* THE RECORDS *
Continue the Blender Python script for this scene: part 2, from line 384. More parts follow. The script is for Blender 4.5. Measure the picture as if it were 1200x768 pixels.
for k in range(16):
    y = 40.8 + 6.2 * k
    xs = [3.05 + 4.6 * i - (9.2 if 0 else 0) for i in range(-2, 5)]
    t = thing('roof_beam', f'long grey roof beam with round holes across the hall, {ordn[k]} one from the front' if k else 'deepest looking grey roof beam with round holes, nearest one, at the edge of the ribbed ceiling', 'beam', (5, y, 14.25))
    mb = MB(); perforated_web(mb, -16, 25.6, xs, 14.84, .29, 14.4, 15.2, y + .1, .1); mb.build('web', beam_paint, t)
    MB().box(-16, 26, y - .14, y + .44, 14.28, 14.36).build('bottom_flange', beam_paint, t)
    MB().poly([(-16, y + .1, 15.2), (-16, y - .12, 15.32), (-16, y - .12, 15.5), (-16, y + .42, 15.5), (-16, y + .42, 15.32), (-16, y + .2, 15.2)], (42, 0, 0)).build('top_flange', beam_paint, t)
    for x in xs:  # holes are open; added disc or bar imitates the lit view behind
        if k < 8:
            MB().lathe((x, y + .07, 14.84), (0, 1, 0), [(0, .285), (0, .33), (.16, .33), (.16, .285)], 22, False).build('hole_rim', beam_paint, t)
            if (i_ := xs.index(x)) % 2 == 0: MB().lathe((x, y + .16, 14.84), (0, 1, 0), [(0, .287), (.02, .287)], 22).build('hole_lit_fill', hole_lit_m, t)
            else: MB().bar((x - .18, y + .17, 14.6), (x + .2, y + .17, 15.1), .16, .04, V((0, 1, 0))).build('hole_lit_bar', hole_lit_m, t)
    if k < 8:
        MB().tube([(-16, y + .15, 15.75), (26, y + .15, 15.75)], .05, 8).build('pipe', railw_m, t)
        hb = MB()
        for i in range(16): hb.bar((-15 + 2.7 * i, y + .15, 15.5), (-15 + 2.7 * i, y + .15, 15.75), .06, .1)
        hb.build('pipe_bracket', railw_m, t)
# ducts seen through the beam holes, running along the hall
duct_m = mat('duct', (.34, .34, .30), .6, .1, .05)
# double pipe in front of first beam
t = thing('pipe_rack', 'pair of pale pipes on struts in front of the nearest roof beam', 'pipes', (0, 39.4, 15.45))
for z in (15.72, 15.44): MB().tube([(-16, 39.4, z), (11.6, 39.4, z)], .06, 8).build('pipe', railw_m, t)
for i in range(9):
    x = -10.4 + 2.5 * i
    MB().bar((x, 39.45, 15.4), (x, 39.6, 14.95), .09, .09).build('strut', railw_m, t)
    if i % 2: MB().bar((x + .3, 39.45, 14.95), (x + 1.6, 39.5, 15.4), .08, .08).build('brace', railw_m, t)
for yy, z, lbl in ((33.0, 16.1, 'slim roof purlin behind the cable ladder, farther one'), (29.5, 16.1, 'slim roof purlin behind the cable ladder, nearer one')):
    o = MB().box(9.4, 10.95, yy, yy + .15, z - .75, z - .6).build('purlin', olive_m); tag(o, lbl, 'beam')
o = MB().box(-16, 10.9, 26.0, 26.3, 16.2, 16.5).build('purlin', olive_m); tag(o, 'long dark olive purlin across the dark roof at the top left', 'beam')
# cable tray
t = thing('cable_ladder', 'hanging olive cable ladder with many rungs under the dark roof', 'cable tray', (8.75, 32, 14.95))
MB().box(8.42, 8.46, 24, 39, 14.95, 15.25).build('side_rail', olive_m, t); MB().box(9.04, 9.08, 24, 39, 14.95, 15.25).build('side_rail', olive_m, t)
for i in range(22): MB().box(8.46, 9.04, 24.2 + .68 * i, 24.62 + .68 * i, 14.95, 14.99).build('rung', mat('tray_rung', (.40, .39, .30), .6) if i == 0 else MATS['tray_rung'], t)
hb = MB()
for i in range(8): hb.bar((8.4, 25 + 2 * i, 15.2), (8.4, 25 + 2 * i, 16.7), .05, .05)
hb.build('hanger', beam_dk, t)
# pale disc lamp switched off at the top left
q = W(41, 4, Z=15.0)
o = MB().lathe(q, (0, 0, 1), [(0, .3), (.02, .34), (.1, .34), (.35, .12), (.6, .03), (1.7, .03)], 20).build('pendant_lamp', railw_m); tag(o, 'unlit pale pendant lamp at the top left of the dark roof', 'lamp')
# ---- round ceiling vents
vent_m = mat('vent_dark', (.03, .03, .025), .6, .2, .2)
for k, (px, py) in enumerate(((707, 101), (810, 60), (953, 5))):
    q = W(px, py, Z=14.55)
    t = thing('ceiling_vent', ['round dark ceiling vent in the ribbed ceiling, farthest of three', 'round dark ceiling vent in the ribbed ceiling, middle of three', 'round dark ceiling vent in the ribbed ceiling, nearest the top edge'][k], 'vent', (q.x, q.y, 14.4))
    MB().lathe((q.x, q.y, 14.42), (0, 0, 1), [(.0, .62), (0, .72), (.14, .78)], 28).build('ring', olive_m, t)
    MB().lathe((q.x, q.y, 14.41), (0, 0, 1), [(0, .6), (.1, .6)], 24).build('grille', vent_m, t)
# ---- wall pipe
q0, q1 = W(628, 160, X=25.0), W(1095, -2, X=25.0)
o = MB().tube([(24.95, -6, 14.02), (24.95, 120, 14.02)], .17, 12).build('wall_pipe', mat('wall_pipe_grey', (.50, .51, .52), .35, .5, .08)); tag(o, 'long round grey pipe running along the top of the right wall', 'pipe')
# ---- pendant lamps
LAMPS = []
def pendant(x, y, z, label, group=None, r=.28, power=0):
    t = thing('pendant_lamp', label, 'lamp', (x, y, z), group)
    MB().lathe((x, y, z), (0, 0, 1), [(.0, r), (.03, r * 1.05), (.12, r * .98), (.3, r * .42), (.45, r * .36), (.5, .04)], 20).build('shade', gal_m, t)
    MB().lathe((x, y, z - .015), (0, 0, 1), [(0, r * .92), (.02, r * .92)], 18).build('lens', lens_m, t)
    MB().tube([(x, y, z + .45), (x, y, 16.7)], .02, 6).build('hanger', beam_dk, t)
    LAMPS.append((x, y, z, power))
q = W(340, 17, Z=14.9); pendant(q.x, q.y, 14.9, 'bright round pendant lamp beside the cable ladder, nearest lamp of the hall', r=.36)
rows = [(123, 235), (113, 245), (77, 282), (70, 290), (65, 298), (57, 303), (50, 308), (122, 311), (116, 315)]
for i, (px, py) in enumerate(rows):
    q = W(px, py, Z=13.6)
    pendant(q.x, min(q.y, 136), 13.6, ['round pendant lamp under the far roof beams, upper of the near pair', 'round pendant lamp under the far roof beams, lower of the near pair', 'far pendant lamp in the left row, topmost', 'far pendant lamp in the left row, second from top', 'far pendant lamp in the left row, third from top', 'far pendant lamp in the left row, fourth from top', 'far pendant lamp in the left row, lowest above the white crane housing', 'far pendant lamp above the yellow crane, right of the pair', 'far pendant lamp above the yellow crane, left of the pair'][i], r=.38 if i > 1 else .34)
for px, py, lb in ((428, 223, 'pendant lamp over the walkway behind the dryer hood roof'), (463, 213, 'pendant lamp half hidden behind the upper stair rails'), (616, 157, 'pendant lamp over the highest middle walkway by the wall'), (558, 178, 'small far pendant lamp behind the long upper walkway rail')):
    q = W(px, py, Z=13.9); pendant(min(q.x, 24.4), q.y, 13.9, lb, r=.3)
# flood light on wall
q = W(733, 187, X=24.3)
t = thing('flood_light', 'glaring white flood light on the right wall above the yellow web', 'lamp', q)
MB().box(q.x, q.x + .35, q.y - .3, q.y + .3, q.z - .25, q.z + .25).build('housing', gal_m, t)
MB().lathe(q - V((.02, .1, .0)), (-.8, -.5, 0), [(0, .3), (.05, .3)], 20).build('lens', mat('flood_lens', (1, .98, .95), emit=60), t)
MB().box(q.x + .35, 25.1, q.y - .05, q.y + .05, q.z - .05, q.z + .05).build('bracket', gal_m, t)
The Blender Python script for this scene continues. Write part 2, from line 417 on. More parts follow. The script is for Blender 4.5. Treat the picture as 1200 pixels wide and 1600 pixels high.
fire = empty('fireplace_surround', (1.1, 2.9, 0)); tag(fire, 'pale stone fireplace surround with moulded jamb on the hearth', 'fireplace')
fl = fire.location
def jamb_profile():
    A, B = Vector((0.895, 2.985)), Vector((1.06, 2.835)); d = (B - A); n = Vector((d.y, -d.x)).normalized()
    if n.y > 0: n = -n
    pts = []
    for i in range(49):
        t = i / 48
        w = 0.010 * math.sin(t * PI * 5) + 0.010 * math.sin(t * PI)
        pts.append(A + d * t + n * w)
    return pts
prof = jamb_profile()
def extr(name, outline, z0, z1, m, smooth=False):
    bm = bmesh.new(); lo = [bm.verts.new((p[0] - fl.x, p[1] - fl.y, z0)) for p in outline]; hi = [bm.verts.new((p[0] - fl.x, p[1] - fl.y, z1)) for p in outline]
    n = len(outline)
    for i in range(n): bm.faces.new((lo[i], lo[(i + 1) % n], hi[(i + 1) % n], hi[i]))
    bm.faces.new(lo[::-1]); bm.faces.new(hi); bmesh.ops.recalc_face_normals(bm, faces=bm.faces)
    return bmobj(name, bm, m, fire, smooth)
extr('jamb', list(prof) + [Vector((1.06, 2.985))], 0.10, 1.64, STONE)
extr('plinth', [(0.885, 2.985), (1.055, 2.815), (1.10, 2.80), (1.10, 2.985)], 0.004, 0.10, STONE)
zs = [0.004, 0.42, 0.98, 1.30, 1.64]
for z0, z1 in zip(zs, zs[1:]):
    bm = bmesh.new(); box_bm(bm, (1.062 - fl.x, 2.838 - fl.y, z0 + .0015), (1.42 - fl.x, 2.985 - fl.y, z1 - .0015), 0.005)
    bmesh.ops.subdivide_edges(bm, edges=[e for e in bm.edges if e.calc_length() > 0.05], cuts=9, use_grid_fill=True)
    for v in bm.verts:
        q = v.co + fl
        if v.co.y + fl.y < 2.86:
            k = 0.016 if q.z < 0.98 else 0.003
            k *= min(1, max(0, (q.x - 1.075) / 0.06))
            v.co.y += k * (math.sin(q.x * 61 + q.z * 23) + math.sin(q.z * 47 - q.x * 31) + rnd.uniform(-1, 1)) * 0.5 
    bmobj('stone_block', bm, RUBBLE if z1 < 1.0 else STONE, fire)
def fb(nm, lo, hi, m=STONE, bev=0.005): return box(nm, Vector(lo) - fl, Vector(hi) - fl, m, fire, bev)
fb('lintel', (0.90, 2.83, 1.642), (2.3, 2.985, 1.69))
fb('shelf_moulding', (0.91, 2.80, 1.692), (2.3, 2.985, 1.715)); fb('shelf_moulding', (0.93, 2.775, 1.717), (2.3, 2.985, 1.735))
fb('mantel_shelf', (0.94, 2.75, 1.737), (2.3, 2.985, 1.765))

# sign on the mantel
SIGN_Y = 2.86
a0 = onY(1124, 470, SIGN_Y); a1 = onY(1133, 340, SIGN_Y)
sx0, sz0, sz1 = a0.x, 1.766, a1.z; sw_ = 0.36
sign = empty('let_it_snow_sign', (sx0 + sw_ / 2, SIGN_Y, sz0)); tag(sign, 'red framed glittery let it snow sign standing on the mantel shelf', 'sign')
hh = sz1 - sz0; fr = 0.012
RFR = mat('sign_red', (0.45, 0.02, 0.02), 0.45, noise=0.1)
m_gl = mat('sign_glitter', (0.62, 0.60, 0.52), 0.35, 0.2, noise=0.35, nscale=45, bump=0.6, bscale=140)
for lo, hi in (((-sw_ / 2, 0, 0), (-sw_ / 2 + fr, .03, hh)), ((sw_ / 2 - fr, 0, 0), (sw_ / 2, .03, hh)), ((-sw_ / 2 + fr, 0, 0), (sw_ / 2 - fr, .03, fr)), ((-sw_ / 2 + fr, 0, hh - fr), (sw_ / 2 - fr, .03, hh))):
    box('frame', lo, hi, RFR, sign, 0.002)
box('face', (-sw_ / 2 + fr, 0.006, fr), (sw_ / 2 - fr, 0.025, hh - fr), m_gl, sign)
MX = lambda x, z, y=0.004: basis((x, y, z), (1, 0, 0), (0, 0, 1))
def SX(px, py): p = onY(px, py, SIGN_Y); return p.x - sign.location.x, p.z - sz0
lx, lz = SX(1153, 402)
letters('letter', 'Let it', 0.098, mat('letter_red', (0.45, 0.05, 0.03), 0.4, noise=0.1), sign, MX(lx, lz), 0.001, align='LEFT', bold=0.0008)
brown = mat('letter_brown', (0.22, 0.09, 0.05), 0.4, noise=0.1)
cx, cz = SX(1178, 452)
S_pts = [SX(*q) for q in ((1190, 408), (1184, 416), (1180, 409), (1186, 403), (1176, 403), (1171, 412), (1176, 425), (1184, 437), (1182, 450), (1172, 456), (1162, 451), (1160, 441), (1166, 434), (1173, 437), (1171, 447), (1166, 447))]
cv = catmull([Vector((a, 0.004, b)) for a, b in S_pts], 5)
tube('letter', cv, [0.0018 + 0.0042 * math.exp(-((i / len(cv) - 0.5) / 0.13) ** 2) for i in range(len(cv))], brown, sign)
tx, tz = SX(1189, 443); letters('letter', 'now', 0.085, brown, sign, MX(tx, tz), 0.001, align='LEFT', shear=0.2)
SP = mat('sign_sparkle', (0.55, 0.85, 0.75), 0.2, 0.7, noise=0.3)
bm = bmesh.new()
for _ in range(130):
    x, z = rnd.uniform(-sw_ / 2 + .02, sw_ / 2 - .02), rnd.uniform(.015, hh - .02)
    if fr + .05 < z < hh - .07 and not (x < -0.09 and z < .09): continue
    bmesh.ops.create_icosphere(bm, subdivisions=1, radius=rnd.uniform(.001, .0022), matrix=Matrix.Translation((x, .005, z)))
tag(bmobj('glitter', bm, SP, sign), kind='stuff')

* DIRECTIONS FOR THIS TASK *
Among the entries above, locate the lines containing "The Blender Python script for this scene continues." and "fb('mantel_shelf', (0.94, 2.75, 1.737), (2.3, 2.985, 1.765))", and transcribe exactly those two lines and all lines between.

* COMPLETE RESPONSE *
The Blender Python script for this scene continues. Write part 2, from line 417 on. More parts follow. The script is for Blender 4.5. Treat the picture as 1200 pixels wide and 1600 pixels high.
fire = empty('fireplace_surround', (1.1, 2.9, 0)); tag(fire, 'pale stone fireplace surround with moulded jamb on the hearth', 'fireplace')
fl = fire.location
def jamb_profile():
    A, B = Vector((0.895, 2.985)), Vector((1.06, 2.835)); d = (B - A); n = Vector((d.y, -d.x)).normalized()
    if n.y > 0: n = -n
    pts = []
    for i in range(49):
        t = i / 48
        w = 0.010 * math.sin(t * PI * 5) + 0.010 * math.sin(t * PI)
        pts.append(A + d * t + n * w)
    return pts
prof = jamb_profile()
def extr(name, outline, z0, z1, m, smooth=False):
    bm = bmesh.new(); lo = [bm.verts.new((p[0] - fl.x, p[1] - fl.y, z0)) for p in outline]; hi = [bm.verts.new((p[0] - fl.x, p[1] - fl.y, z1)) for p in outline]
    n = len(outline)
    for i in range(n): bm.faces.new((lo[i], lo[(i + 1) % n], hi[(i + 1) % n], hi[i]))
    bm.faces.new(lo[::-1]); bm.faces.new(hi); bmesh.ops.recalc_face_normals(bm, faces=bm.faces)
    return bmobj(name, bm, m, fire, smooth)
extr('jamb', list(prof) + [Vector((1.06, 2.985))], 0.10, 1.64, STONE)
extr('plinth', [(0.885, 2.985), (1.055, 2.815), (1.10, 2.80), (1.10, 2.985)], 0.004, 0.10, STONE)
zs = [0.004, 0.42, 0.98, 1.30, 1.64]
for z0, z1 in zip(zs, zs[1:]):
    bm = bmesh.new(); box_bm(bm, (1.062 - fl.x, 2.838 - fl.y, z0 + .0015), (1.42 - fl.x, 2.985 - fl.y, z1 - .0015), 0.005)
    bmesh.ops.subdivide_edges(bm, edges=[e for e in bm.edges if e.calc_length() > 0.05], cuts=9, use_grid_fill=True)
    for v in bm.verts:
        q = v.co + fl
        if v.co.y + fl.y < 2.86:
            k = 0.016 if q.z < 0.98 else 0.003
            k *= min(1, max(0, (q.x - 1.075) / 0.06))
            v.co.y += k * (math.sin(q.x * 61 + q.z * 23) + math.sin(q.z * 47 - q.x * 31) + rnd.uniform(-1, 1)) * 0.5 
    bmobj('stone_block', bm, RUBBLE if z1 < 1.0 else STONE, fire)
def fb(nm, lo, hi, m=STONE, bev=0.005): return box(nm, Vector(lo) - fl, Vector(hi) - fl, m, fire, bev)
fb('lintel', (0.90, 2.83, 1.642), (2.3, 2.985, 1.69))
fb('shelf_moulding', (0.91, 2.80, 1.692), (2.3, 2.985, 1.715)); fb('shelf_moulding', (0.93, 2.775, 1.717), (2.3, 2.985, 1.735))
fb('mantel_shelf', (0.94, 2.75, 1.737), (2.3, 2.985, 1.765))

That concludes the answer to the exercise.